Descriptions, Reviews, Etc.
Publisher Description:

The School of Nisibis was the main intellectual center of the Church of the East in the sixth and early seventh centuries C.E. and an institution of learning unprecedented in antiquity. Fear of God and the Beginning of Wisdom provides a history both of the School and of the scholastic culture of the Church of the East more generally in the late antique and early Islamic periods. Adam H. Becker examines the ideological and intellectual backgrounds of the school movement and reassesses the evidence for the supposed predecessor of the School of Nisibis, the famed School of the Persians of Edessa. Furthermore, he argues that the East-Syrian (Nestorian) school movement is better understood as an integral and at times contested part of the broader spectrum of East-Syrian monasticism.

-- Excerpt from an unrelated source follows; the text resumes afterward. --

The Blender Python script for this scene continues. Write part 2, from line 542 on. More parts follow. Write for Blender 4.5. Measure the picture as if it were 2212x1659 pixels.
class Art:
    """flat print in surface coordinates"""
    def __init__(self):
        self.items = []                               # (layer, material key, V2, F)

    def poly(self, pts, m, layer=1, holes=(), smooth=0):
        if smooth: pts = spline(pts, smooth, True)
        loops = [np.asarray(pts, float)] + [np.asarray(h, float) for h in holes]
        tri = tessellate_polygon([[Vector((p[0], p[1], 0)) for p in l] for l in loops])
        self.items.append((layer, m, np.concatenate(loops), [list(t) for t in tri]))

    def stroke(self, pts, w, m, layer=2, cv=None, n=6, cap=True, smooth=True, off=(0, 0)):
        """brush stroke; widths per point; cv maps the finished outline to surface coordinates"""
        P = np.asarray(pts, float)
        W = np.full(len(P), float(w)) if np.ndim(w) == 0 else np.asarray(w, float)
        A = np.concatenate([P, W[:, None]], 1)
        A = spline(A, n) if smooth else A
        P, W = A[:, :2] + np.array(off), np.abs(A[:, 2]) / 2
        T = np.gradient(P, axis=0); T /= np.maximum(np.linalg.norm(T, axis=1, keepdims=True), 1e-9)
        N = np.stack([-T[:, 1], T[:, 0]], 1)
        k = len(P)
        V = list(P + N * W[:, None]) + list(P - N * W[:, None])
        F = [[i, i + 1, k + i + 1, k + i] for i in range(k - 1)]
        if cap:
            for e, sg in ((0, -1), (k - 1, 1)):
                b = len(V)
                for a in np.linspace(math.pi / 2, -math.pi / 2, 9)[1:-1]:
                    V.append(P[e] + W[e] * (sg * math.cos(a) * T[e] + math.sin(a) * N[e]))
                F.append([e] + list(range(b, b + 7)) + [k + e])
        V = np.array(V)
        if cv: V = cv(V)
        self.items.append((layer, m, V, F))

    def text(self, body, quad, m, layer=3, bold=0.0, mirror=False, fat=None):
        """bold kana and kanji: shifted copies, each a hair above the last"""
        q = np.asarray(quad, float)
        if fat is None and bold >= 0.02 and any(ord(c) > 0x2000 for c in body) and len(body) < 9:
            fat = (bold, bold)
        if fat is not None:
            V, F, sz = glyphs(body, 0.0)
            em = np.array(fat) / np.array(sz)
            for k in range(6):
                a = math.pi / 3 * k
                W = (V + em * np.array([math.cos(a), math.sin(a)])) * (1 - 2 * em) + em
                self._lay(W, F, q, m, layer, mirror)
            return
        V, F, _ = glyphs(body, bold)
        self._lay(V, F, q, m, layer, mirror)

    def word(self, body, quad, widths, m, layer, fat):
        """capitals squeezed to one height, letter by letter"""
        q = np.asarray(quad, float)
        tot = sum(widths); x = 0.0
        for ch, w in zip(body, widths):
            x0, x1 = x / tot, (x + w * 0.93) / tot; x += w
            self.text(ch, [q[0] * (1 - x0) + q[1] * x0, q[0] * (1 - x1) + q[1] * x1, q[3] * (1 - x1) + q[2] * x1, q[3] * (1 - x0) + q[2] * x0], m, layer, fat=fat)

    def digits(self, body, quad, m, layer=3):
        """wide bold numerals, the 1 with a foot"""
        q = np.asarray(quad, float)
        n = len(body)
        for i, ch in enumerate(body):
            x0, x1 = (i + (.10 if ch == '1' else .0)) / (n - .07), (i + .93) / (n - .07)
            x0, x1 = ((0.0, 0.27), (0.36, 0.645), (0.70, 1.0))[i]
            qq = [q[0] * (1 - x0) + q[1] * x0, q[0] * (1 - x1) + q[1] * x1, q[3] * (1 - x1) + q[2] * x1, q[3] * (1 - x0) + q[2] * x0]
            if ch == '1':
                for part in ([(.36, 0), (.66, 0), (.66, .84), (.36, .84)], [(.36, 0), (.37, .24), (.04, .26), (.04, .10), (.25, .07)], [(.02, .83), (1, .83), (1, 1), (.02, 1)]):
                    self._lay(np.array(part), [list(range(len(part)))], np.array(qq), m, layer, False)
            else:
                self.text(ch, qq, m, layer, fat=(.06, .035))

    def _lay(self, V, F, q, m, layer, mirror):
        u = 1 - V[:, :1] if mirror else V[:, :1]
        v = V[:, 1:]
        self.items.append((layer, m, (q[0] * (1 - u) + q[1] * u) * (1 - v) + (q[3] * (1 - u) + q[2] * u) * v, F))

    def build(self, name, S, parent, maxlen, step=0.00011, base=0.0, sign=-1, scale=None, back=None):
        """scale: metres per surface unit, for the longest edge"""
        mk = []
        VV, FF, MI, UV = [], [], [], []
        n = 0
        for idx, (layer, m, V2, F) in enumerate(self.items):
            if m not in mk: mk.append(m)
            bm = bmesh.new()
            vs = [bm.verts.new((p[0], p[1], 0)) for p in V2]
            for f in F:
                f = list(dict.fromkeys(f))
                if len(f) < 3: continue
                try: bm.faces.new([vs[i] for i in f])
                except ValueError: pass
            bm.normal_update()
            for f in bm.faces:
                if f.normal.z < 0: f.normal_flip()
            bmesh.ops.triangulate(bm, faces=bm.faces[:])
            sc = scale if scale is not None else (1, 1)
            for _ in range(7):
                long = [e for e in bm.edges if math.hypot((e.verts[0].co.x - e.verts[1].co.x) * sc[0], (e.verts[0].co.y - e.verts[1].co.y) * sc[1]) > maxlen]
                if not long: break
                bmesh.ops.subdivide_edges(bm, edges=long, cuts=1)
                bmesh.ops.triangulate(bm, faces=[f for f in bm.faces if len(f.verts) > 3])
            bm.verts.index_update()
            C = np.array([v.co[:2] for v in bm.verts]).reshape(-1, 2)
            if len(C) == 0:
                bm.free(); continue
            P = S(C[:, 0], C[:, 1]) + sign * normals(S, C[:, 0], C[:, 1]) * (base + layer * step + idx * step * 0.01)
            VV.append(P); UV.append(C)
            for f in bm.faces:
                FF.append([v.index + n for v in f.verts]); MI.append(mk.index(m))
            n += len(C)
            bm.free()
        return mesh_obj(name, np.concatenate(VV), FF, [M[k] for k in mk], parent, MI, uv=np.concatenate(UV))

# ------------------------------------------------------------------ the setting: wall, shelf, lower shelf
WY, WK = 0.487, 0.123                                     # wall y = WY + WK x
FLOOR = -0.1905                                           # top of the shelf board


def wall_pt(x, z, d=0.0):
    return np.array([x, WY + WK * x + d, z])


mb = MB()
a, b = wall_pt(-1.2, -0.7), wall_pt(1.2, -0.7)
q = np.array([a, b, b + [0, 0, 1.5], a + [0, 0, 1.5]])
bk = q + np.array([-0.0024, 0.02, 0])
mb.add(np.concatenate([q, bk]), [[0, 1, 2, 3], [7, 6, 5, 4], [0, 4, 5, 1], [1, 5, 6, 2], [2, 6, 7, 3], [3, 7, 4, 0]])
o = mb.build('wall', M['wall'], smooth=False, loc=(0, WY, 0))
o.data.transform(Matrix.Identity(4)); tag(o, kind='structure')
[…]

Becker examines the East-Syrian culture of ritualized learning, which flourished at the same time and in the same place as the famed Babylonian Rabbinic academies. Jews and Christians in Mesopotamia developed similar institutions aimed at inculcating an identity in young males that defined them as beings endowed by their creator with the capacity to study. The East-Syrian schools are the most significant contemporary intellectual institutions immediately comparable to the Rabbinic academies, even as they served as the conduit for the transmission of Greek philosophical texts and ideas to Muslims in the early 'Abbasid period.